*** Recorded information ***

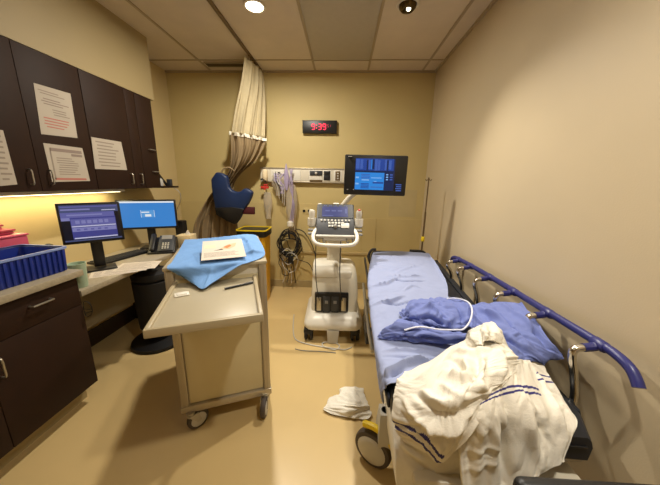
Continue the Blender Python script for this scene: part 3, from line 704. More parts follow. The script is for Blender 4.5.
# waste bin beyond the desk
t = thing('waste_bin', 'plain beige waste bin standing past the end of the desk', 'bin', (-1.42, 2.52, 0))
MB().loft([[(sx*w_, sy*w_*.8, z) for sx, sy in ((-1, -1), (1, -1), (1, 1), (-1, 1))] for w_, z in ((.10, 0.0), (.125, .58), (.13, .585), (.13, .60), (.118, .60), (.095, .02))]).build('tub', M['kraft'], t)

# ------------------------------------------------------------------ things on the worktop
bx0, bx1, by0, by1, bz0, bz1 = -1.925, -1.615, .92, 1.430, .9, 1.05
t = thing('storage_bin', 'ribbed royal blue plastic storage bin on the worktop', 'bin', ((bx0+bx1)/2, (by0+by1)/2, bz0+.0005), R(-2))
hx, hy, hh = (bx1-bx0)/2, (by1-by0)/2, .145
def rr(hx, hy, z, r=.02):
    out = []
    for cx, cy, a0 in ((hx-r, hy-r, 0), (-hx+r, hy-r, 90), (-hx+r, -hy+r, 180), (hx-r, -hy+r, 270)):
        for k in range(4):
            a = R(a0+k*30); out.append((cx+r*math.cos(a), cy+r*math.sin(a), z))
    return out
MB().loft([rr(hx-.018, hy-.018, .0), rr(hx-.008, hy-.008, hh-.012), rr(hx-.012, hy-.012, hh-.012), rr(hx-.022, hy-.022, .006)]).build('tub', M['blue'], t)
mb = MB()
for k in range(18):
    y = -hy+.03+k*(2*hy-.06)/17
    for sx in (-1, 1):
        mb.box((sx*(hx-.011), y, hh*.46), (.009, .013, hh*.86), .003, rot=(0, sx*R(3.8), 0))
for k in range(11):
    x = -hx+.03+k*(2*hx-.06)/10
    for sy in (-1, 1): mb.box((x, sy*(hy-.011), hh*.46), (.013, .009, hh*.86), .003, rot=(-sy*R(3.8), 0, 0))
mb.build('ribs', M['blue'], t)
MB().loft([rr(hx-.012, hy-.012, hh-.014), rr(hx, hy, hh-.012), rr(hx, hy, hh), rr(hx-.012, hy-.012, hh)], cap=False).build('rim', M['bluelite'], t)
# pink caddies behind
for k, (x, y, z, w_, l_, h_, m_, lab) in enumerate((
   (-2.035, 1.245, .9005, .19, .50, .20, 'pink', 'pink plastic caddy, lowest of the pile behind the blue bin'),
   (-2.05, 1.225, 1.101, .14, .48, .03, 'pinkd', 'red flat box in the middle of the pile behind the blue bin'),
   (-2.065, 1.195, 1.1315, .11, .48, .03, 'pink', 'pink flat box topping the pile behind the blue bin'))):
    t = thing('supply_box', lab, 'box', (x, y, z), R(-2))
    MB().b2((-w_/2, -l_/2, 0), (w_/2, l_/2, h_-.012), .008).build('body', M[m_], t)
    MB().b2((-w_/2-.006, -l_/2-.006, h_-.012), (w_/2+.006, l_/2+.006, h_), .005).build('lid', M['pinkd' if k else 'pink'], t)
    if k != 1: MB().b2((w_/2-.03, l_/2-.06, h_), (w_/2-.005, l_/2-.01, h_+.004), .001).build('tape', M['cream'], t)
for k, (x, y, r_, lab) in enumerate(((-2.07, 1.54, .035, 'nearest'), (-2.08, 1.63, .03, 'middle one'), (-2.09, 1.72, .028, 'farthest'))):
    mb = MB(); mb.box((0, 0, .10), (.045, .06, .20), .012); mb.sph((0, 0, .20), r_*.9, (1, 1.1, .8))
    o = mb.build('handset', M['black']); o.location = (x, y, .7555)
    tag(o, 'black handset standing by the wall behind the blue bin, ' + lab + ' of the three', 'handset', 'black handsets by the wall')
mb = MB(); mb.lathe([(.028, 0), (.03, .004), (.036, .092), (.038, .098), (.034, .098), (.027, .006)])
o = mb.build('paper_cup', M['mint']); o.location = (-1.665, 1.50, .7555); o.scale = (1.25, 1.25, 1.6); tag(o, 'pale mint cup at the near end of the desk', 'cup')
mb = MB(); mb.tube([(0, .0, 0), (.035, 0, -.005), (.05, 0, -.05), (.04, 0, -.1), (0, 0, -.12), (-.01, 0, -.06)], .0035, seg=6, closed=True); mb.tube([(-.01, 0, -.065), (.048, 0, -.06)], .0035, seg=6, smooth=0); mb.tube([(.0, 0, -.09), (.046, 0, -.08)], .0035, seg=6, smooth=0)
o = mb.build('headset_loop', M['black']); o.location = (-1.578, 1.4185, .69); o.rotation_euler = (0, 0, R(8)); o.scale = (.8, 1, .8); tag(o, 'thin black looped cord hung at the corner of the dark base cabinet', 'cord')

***

Leave out the pictures. Transcribe only the lines above, from the first through the one that contains "MB().loft([[(sx*w_, sy*w_*.8, z)".

Continue the Blender Python script for this scene: part 3, from line 704. More parts follow. The script is for Blender 4.5.
# waste bin beyond the desk
t = thing('waste_bin', 'plain beige waste bin standing past the end of the desk', 'bin', (-1.42, 2.52, 0))
MB().loft([[(sx*w_, sy*w_*.8, z) for sx, sy in ((-1, -1), (1, -1), (1, 1), (-1, 1))] for w_, z in ((.10, 0.0), (.125, .58), (.13, .585), (.13, .60), (.118, .60), (.095, .02))]).build('tub', M['kraft'], t)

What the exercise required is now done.